→ **WHAT TO DO**
Transcribe the listing verbatim. Do not carry over any pictures.

----------------

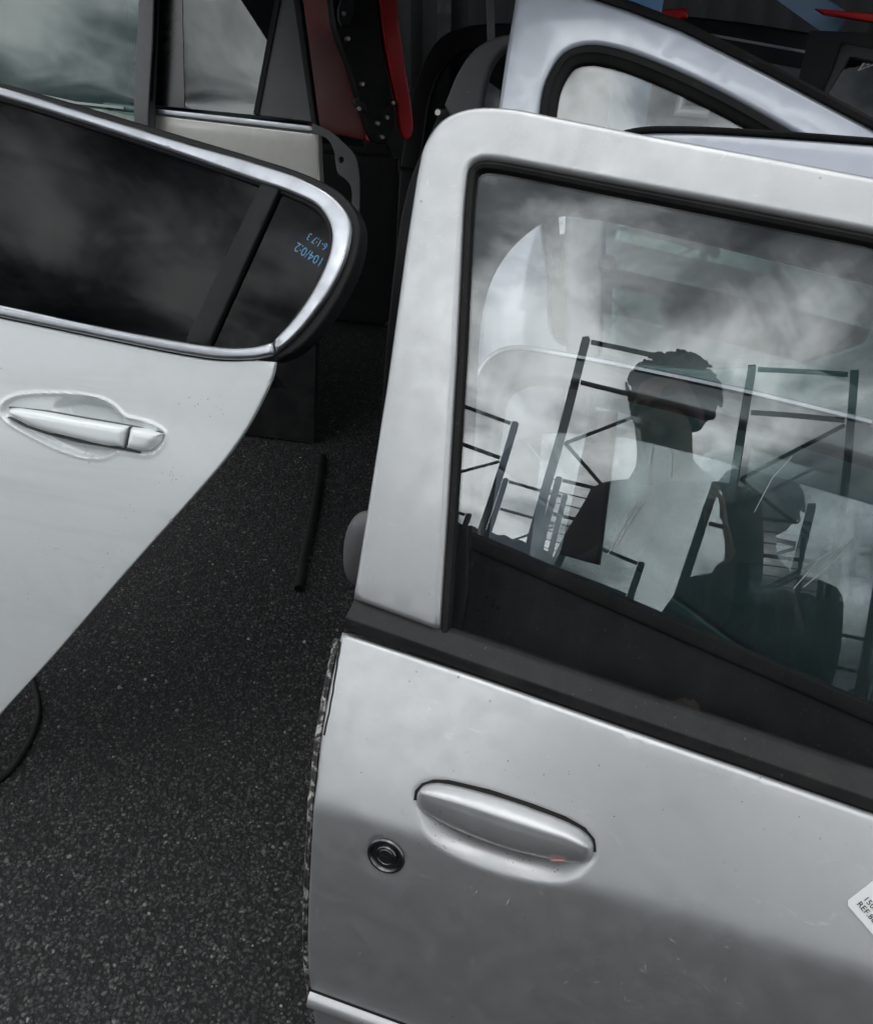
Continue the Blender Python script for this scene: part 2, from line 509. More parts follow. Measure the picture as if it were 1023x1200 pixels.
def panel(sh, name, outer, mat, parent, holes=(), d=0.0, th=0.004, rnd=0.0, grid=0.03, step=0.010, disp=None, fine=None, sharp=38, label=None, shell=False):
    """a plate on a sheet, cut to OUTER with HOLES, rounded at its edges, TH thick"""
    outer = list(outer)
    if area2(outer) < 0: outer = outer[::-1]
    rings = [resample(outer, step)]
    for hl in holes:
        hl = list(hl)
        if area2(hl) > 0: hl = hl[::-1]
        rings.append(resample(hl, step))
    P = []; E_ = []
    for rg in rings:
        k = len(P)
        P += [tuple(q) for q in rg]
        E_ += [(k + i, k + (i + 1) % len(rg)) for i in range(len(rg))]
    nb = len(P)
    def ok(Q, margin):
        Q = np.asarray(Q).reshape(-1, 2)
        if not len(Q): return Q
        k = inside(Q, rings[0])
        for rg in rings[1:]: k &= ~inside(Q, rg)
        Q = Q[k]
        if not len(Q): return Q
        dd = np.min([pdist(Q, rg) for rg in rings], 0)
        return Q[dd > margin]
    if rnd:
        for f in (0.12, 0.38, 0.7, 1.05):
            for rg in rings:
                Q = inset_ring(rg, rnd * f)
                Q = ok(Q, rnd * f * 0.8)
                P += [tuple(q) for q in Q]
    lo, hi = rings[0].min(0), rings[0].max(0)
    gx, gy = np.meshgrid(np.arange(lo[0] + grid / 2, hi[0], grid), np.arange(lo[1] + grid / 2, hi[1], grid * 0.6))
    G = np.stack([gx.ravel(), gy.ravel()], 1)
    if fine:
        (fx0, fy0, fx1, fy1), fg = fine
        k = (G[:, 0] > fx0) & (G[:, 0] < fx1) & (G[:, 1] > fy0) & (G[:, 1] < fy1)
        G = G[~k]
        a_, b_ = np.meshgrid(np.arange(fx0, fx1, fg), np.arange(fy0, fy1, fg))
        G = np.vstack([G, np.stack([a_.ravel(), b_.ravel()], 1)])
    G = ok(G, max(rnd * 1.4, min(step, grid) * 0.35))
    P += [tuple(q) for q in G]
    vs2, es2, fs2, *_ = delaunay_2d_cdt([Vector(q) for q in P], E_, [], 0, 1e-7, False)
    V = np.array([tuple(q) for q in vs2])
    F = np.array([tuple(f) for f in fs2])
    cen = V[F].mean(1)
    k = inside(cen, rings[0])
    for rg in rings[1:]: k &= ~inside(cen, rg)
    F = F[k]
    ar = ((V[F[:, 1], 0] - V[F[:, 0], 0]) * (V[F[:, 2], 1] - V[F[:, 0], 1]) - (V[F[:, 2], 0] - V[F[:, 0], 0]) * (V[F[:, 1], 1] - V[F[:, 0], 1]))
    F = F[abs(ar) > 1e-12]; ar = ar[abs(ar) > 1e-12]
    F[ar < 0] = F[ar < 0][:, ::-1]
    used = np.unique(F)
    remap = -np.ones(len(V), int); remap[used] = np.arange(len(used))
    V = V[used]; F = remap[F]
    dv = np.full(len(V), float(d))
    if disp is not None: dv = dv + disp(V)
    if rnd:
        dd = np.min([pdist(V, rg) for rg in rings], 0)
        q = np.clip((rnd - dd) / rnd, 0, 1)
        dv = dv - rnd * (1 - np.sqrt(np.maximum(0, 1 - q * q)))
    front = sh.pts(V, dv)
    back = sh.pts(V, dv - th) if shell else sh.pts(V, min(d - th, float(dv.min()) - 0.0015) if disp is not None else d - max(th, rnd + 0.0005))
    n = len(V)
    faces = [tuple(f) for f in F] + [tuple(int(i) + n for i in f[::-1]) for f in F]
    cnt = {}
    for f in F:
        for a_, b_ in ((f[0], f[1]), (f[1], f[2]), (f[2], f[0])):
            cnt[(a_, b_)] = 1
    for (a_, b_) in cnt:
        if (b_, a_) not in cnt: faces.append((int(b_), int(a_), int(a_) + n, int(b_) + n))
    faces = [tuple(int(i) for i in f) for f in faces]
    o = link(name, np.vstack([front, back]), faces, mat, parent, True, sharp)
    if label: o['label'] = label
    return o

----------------

→ **RESULT OF THE TASK**
Continue the Blender Python script for this scene: part 2, from line 509. More parts follow. Measure the picture as if it were 1023x1200 pixels.
def panel(sh, name, outer, mat, parent, holes=(), d=0.0, th=0.004, rnd=0.0, grid=0.03, step=0.010, disp=None, fine=None, sharp=38, label=None, shell=False):
    """a plate on a sheet, cut to OUTER with HOLES, rounded at its edges, TH thick"""
    outer = list(outer)
    if area2(outer) < 0: outer = outer[::-1]
    rings = [resample(outer, step)]
    for hl in holes:
        hl = list(hl)
        if area2(hl) > 0: hl = hl[::-1]
        rings.append(resample(hl, step))
    P = []; E_ = []
    for rg in rings:
        k = len(P)
        P += [tuple(q) for q in rg]
        E_ += [(k + i, k + (i + 1) % len(rg)) for i in range(len(rg))]
    nb = len(P)
    def ok(Q, margin):
        Q = np.asarray(Q).reshape(-1, 2)
        if not len(Q): return Q
        k = inside(Q, rings[0])
        for rg in rings[1:]: k &= ~inside(Q, rg)
        Q = Q[k]
        if not len(Q): return Q
        dd = np.min([pdist(Q, rg) for rg in rings], 0)
        return Q[dd > margin]
    if rnd:
        for f in (0.12, 0.38, 0.7, 1.05):
            for rg in rings:
                Q = inset_ring(rg, rnd * f)
                Q = ok(Q, rnd * f * 0.8)
                P += [tuple(q) for q in Q]
    lo, hi = rings[0].min(0), rings[0].max(0)
    gx, gy = np.meshgrid(np.arange(lo[0] + grid / 2, hi[0], grid), np.arange(lo[1] + grid / 2, hi[1], grid * 0.6))
    G = np.stack([gx.ravel(), gy.ravel()], 1)
    if fine:
        (fx0, fy0, fx1, fy1), fg = fine
        k = (G[:, 0] > fx0) & (G[:, 0] < fx1) & (G[:, 1] > fy0) & (G[:, 1] < fy1)
        G = G[~k]
        a_, b_ = np.meshgrid(np.arange(fx0, fx1, fg), np.arange(fy0, fy1, fg))
        G = np.vstack([G, np.stack([a_.ravel(), b_.ravel()], 1)])
    G = ok(G, max(rnd * 1.4, min(step, grid) * 0.35))
    P += [tuple(q) for q in G]
    vs2, es2, fs2, *_ = delaunay_2d_cdt([Vector(q) for q in P], E_, [], 0, 1e-7, False)
    V = np.array([tuple(q) for q in vs2])
    F = np.array([tuple(f) for f in fs2])
    cen = V[F].mean(1)
    k = inside(cen, rings[0])
    for rg in rings[1:]: k &= ~inside(cen, rg)
    F = F[k]
    ar = ((V[F[:, 1], 0] - V[F[:, 0], 0]) * (V[F[:, 2], 1] - V[F[:, 0], 1]) - (V[F[:, 2], 0] - V[F[:, 0], 0]) * (V[F[:, 1], 1] - V[F[:, 0], 1]))
    F = F[abs(ar) > 1e-12]; ar = ar[abs(ar) > 1e-12]
    F[ar < 0] = F[ar < 0][:, ::-1]
    used = np.unique(F)
    remap = -np.ones(len(V), int); remap[used] = np.arange(len(used))
    V = V[used]; F = remap[F]
    dv = np.full(len(V), float(d))
    if disp is not None: dv = dv + disp(V)
    if rnd:
        dd = np.min([pdist(V, rg) for rg in rings], 0)
        q = np.clip((rnd - dd) / rnd, 0, 1)
        dv = dv - rnd * (1 - np.sqrt(np.maximum(0, 1 - q * q)))
    front = sh.pts(V, dv)
    back = sh.pts(V, dv - th) if shell else sh.pts(V, min(d - th, float(dv.min()) - 0.0015) if disp is not None else d - max(th, rnd + 0.0005))
    n = len(V)
    faces = [tuple(f) for f in F] + [tuple(int(i) + n for i in f[::-1]) for f in F]
    cnt = {}
    for f in F:
        for a_, b_ in ((f[0], f[1]), (f[1], f[2]), (f[2], f[0])):
            cnt[(a_, b_)] = 1
    for (a_, b_) in cnt:
        if (b_, a_) not in cnt: faces.append((int(b_), int(a_), int(a_) + n, int(b_) + n))
    faces = [tuple(int(i) for i in f) for f in faces]
    o = link(name, np.vstack([front, back]), faces, mat, parent, True, sharp)
    if label: o['label'] = label
    return o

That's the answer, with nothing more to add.